- Given material -
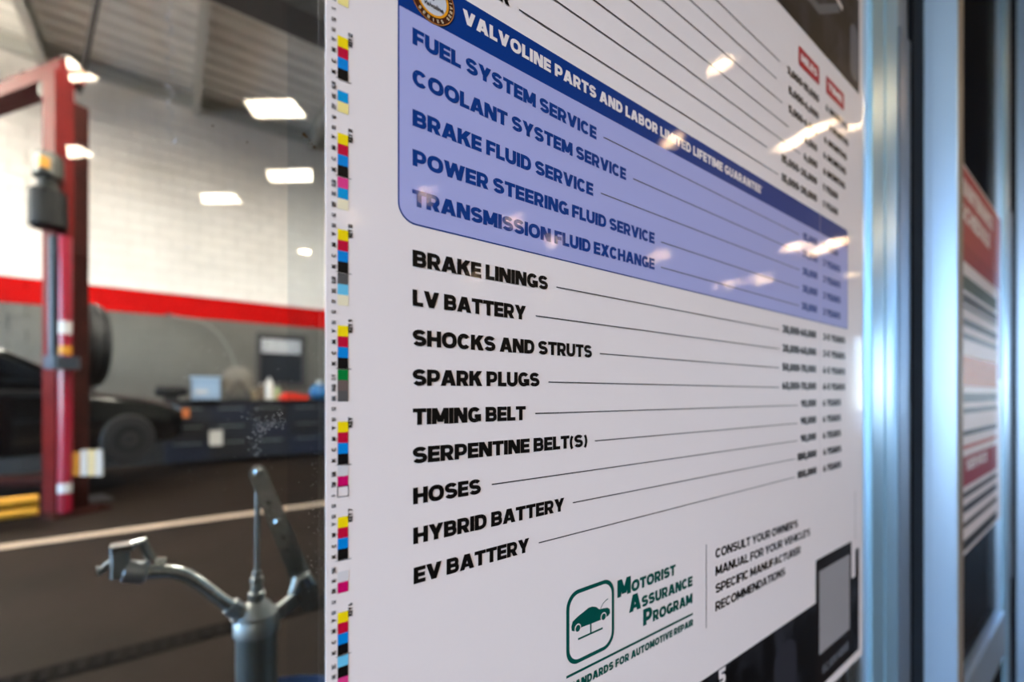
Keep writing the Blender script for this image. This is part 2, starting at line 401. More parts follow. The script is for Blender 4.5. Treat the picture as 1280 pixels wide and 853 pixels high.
def glyph(ch, t=t_):
    h = t / 2; th = t * .9; hh = th / 2
    def stem(x=h): return rect(x - h, x + h, 0, 1)
    def bowl(x0, xr, y0, y1):
        r = (y1 - y0) / 2; a = arc(xr - h - r, (y0 + y1) / 2, r, r, 90, -90, 10, 2.4)
        return stroke([(x0, y1)] + a + [(x0, y0)], th)
    def ring(w, e=2.35): return stroke(arc(w / 2, .5, w / 2 - h, .5 - hh, 0, 360, 28, e), t * .97, True)
    if ch == ' ': return .24, []
    if ch == 'A': w = .94; k = t * 1.12; return w, diag(k / 2, 0, w / 2 - .03, 1, k) + diag(w - k / 2, 0, w / 2 + .03, 1, k) + rect(.22, w - .22, .17, .17 + th * .85)
    if ch == 'B': w = .80; return w, stem() + bowl(h, w - .03, .5, 1 - hh) + bowl(h, w, hh, .5)
    if ch == 'C': w = .85; return w, stroke(arc(w / 2, .5, w / 2 - h, .5 - hh, 38, 322, 24), t * .97)
    if ch == 'D': w = .82; r = .36; return w, stem() + stroke([(h, 1 - hh)] + arc(w - h - r, .5, r, .5 - hh, 90, -90, 14, 2.5) + [(h, hh)], t * .95)
    if ch == 'E': w = .68; return w, stem() + rect(0, w, 1 - th, 1) + rect(0, w * .95, .5 - hh, .5 + hh) + rect(0, w, 0, th)
    if ch == 'F': w = .66; return w, stem() + rect(0, w, 1 - th, 1) + rect(0, w * .93, .46 - hh, .46 + hh)
    if ch == 'G': w = .88; return w, stroke(arc(w / 2, .5, w / 2 - h, .5 - hh, 40, 318, 24), t * .97) + rect(w * .5, w, .53 - th, .53) + rect(w - t, w, .06, .53)
    if ch == 'H': w = .84; return w, stem() + stem(w - h) + rect(0, w, .5 - hh, .5 + hh)
    if ch == 'I': return t, stem()
    if ch == 'J': w = .7; return w, rect(w - t, w, .4, 1) + stroke([(w - h, .45)] + arc(w / 2, .38, w / 2 - h, .38 - hh, 0, -165, 12), t)
    if ch == 'K': w = .86; return w, stem() + diag(t * .9, .36, w - .17, 1, t * 1.3) + diag(w - .16, 0, t + .17, .58, t * 1.3)
    if ch == 'L': w = .62; return w, stem() + rect(0, w, 0, th)
    if ch == 'M': w = 1.0; k = t * 1.15; return w, stem() + stem(w - h) + diag(w / 2, .12, k / 2, 1, k) + diag(w / 2, .12, w - k / 2, 1, k)
    if ch == 'N': w = .86; k = t * 1.25; return w, stem() + stem(w - h) + diag(w - k / 2, 0, k / 2, 1, k)
    if ch == 'O': return .94, ring(.94)
    if ch == 'Q': return .94, ring(.94) + diag(.86, 0, .62, .34, t)
    if ch == 'P': w = .78; return w, stem() + bowl(h, w, .36, 1 - hh)
    if ch == 'R': w = .80; return w, stem() + bowl(h, w - .02, .40, 1 - hh) + diag(w - t * .62, 0, w * .52, .42, t * 1.15)
    if ch == 'S':
        w = .80; r = (.5 - hh) / 2; rx = w / 2 - h
        p = arc(w / 2, .5 + r, rx, r, 22, 270, 16, 2.1) + arc(w / 2, .5 - r, rx + .01, r, 90, -158, 16, 2.1)[1:]
        return w, stroke(p, t * .93)
    if ch == 'T': w = .76; return w, rect(0, w, 1 - th, 1) + rect(w / 2 - h, w / 2 + h, 0, 1)
    if ch == 'U': w = .82; return w, stroke([(h, 1)] + arc(w / 2, .40, w / 2 - h, .40 - hh, 180, 360, 16, 2.4) + [(w - h, 1)], t * .98)
    if ch == 'V': w = .92; k = t * 1.12; return w, diag(w / 2, 0, k / 2, 1, k) + diag(w / 2, 0, w - k / 2, 1, k)
    if ch == 'W': w = 1.3; k = t * 1.1; a = .37; return w, diag(a, 0, k / 2, 1, k) + diag(a, 0, w / 2, 1, k * .9) + diag(w - a, 0, w / 2, 1, k * .9) + diag(w - a, 0, w - k / 2, 1, k)
    if ch == 'X': w = .88; k = t * 1.25; return w, diag(k / 2, 0, w - k / 2, 1, k) + diag(w - k / 2, 0, k / 2, 1, k)
    if ch == 'Y': w = .88; k = t * 1.15; return w, rect(w / 2 - h, w / 2 + h, 0, .46) + diag(w / 2, .36, k / 2, 1, k) + diag(w / 2, .36, w - k / 2, 1, k)
    if ch == 'Z': w = .76; return w, rect(0, w, 1 - th, 1) + rect(0, w, 0, th) + diag(t * .7, .1, w - t * .7, .9, t * 1.3)
    if ch == '0': return .76, ring(.76, 2.6)
    if ch == '1': w = .42; return w, rect(w - t, w, 0, 1) + diag(.10, .72, w - t * .4, 1, t * .9)
    if ch == '2': w = .72; return w, stroke(arc(w / 2, .68, w / 2 - h, .32 - hh, 165, -35, 14), t) + diag(t * .62, .1, w - t * .75, .58, t * 1.25) + rect(0, w, 0, th)
    if ch == '3': w = .74; return w, stroke(arc(w / 2, .74, w / 2 - h, .26 - hh, 160, -90, 12), t * .9) + stroke(arc(w / 2, .27, w / 2 - h, .27 - hh, 90, -160, 12), t * .9)
    if ch == '4': w = .78; return w, rect(w - .2 - t, w - .2, 0, 1) + rect(0, w, .18, .18 + th) + diag(t * .6, .3, w - .3, 1, t * 1.1)
    if ch == '5': w = .74; return w, rect(.06, w - .04, 1 - th, 1) + rect(.06, .06 + t, .5, 1) + stroke([(.1, .54)] + arc(w / 2 - .02, .32, w / 2 - h + .02, .32 - hh, 80, -160, 12), t * .9)
    if ch == '6': w = .76; return w, stroke(arc(w / 2, .32, w / 2 - h, .32 - hh, 0, 360, 20), t * .9, True) + stroke(arc(w / 2 + .12, .34, w / 2 - h + .12, .66 - hh, 180, 95, 8), t * .95)
    if ch == '7': w = .70; return w, rect(0, w, 1 - th, 1) + diag(.26, 0, w - t * .6, 1 - th, t * 1.1)
    if ch == '9': w = .76; return w, [[(w - x, 1 - y) for x, y in q] for q in glyph('6', t)[1]]
    if ch == ',': return t, diag(h - .04, -.16, h, t, t * .9)
    if ch == '-': return .40, rect(.03, .37, .44 - hh, .44 + hh)
    if ch == "'": return t * .8, diag(h * .8, .66, h * .8, 1, t * .8)
    if ch == '*': return .3, rect(.1, .2, .72, 1.0) + diag(.03, .78, .27, .94, .1) + diag(.27, .78, .03, .94, .1)
    if ch == '(': w = .36; return w, stroke(arc(w + .1, .44, w, .64, 130, 230, 10, 2), t * .8)
    if ch == ')': w = .36; return w, stroke(arc(-.1, .44, w, .64, 50, -50, 10, 2), t * .8)
    if ch == '+': return .5, rect(0, .5, .4, .55) + rect(.175, .325, .22, .73)
    return .3, []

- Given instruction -
All the material shown above is to be copied exactly, with no pictures carried over.

- The output -
Keep writing the Blender script for this image. This is part 2, starting at line 401. More parts follow. The script is for Blender 4.5. Treat the picture as 1280 pixels wide and 853 pixels high.
def glyph(ch, t=t_):
    h = t / 2; th = t * .9; hh = th / 2
    def stem(x=h): return rect(x - h, x + h, 0, 1)
    def bowl(x0, xr, y0, y1):
        r = (y1 - y0) / 2; a = arc(xr - h - r, (y0 + y1) / 2, r, r, 90, -90, 10, 2.4)
        return stroke([(x0, y1)] + a + [(x0, y0)], th)
    def ring(w, e=2.35): return stroke(arc(w / 2, .5, w / 2 - h, .5 - hh, 0, 360, 28, e), t * .97, True)
    if ch == ' ': return .24, []
    if ch == 'A': w = .94; k = t * 1.12; return w, diag(k / 2, 0, w / 2 - .03, 1, k) + diag(w - k / 2, 0, w / 2 + .03, 1, k) + rect(.22, w - .22, .17, .17 + th * .85)
    if ch == 'B': w = .80; return w, stem() + bowl(h, w - .03, .5, 1 - hh) + bowl(h, w, hh, .5)
    if ch == 'C': w = .85; return w, stroke(arc(w / 2, .5, w / 2 - h, .5 - hh, 38, 322, 24), t * .97)
    if ch == 'D': w = .82; r = .36; return w, stem() + stroke([(h, 1 - hh)] + arc(w - h - r, .5, r, .5 - hh, 90, -90, 14, 2.5) + [(h, hh)], t * .95)
    if ch == 'E': w = .68; return w, stem() + rect(0, w, 1 - th, 1) + rect(0, w * .95, .5 - hh, .5 + hh) + rect(0, w, 0, th)
    if ch == 'F': w = .66; return w, stem() + rect(0, w, 1 - th, 1) + rect(0, w * .93, .46 - hh, .46 + hh)
    if ch == 'G': w = .88; return w, stroke(arc(w / 2, .5, w / 2 - h, .5 - hh, 40, 318, 24), t * .97) + rect(w * .5, w, .53 - th, .53) + rect(w - t, w, .06, .53)
    if ch == 'H': w = .84; return w, stem() + stem(w - h) + rect(0, w, .5 - hh, .5 + hh)
    if ch == 'I': return t, stem()
    if ch == 'J': w = .7; return w, rect(w - t, w, .4, 1) + stroke([(w - h, .45)] + arc(w / 2, .38, w / 2 - h, .38 - hh, 0, -165, 12), t)
    if ch == 'K': w = .86; return w, stem() + diag(t * .9, .36, w - .17, 1, t * 1.3) + diag(w - .16, 0, t + .17, .58, t * 1.3)
    if ch == 'L': w = .62; return w, stem() + rect(0, w, 0, th)
    if ch == 'M': w = 1.0; k = t * 1.15; return w, stem() + stem(w - h) + diag(w / 2, .12, k / 2, 1, k) + diag(w / 2, .12, w - k / 2, 1, k)
    if ch == 'N': w = .86; k = t * 1.25; return w, stem() + stem(w - h) + diag(w - k / 2, 0, k / 2, 1, k)
    if ch == 'O': return .94, ring(.94)
    if ch == 'Q': return .94, ring(.94) + diag(.86, 0, .62, .34, t)
    if ch == 'P': w = .78; return w, stem() + bowl(h, w, .36, 1 - hh)
    if ch == 'R': w = .80; return w, stem() + bowl(h, w - .02, .40, 1 - hh) + diag(w - t * .62, 0, w * .52, .42, t * 1.15)
    if ch == 'S':
        w = .80; r = (.5 - hh) / 2; rx = w / 2 - h
        p = arc(w / 2, .5 + r, rx, r, 22, 270, 16, 2.1) + arc(w / 2, .5 - r, rx + .01, r, 90, -158, 16, 2.1)[1:]
        return w, stroke(p, t * .93)
    if ch == 'T': w = .76; return w, rect(0, w, 1 - th, 1) + rect(w / 2 - h, w / 2 + h, 0, 1)
    if ch == 'U': w = .82; return w, stroke([(h, 1)] + arc(w / 2, .40, w / 2 - h, .40 - hh, 180, 360, 16, 2.4) + [(w - h, 1)], t * .98)
    if ch == 'V': w = .92; k = t * 1.12; return w, diag(w / 2, 0, k / 2, 1, k) + diag(w / 2, 0, w - k / 2, 1, k)
    if ch == 'W': w = 1.3; k = t * 1.1; a = .37; return w, diag(a, 0, k / 2, 1, k) + diag(a, 0, w / 2, 1, k * .9) + diag(w - a, 0, w / 2, 1, k * .9) + diag(w - a, 0, w - k / 2, 1, k)
    if ch == 'X': w = .88; k = t * 1.25; return w, diag(k / 2, 0, w - k / 2, 1, k) + diag(w - k / 2, 0, k / 2, 1, k)
    if ch == 'Y': w = .88; k = t * 1.15; return w, rect(w / 2 - h, w / 2 + h, 0, .46) + diag(w / 2, .36, k / 2, 1, k) + diag(w / 2, .36, w - k / 2, 1, k)
    if ch == 'Z': w = .76; return w, rect(0, w, 1 - th, 1) + rect(0, w, 0, th) + diag(t * .7, .1, w - t * .7, .9, t * 1.3)
    if ch == '0': return .76, ring(.76, 2.6)
    if ch == '1': w = .42; return w, rect(w - t, w, 0, 1) + diag(.10, .72, w - t * .4, 1, t * .9)
    if ch == '2': w = .72; return w, stroke(arc(w / 2, .68, w / 2 - h, .32 - hh, 165, -35, 14), t) + diag(t * .62, .1, w - t * .75, .58, t * 1.25) + rect(0, w, 0, th)
    if ch == '3': w = .74; return w, stroke(arc(w / 2, .74, w / 2 - h, .26 - hh, 160, -90, 12), t * .9) + stroke(arc(w / 2, .27, w / 2 - h, .27 - hh, 90, -160, 12), t * .9)
    if ch == '4': w = .78; return w, rect(w - .2 - t, w - .2, 0, 1) + rect(0, w, .18, .18 + th) + diag(t * .6, .3, w - .3, 1, t * 1.1)
    if ch == '5': w = .74; return w, rect(.06, w - .04, 1 - th, 1) + rect(.06, .06 + t, .5, 1) + stroke([(.1, .54)] + arc(w / 2 - .02, .32, w / 2 - h + .02, .32 - hh, 80, -160, 12), t * .9)
    if ch == '6': w = .76; return w, stroke(arc(w / 2, .32, w / 2 - h, .32 - hh, 0, 360, 20), t * .9, True) + stroke(arc(w / 2 + .12, .34, w / 2 - h + .12, .66 - hh, 180, 95, 8), t * .95)
    if ch == '7': w = .70; return w, rect(0, w, 1 - th, 1) + diag(.26, 0, w - t * .6, 1 - th, t * 1.1)
    if ch == '9': w = .76; return w, [[(w - x, 1 - y) for x, y in q] for q in glyph('6', t)[1]]
    if ch == ',': return t, diag(h - .04, -.16, h, t, t * .9)
    if ch == '-': return .40, rect(.03, .37, .44 - hh, .44 + hh)
    if ch == "'": return t * .8, diag(h * .8, .66, h * .8, 1, t * .8)
    if ch == '*': return .3, rect(.1, .2, .72, 1.0) + diag(.03, .78, .27, .94, .1) + diag(.27, .78, .03, .94, .1)
    if ch == '(': w = .36; return w, stroke(arc(w + .1, .44, w, .64, 130, 230, 10, 2), t * .8)
    if ch == ')': w = .36; return w, stroke(arc(-.1, .44, w, .64, 50, -50, 10, 2), t * .8)
    if ch == '+': return .5, rect(0, .5, .4, .55) + rect(.175, .325, .22, .73)
    return .3, []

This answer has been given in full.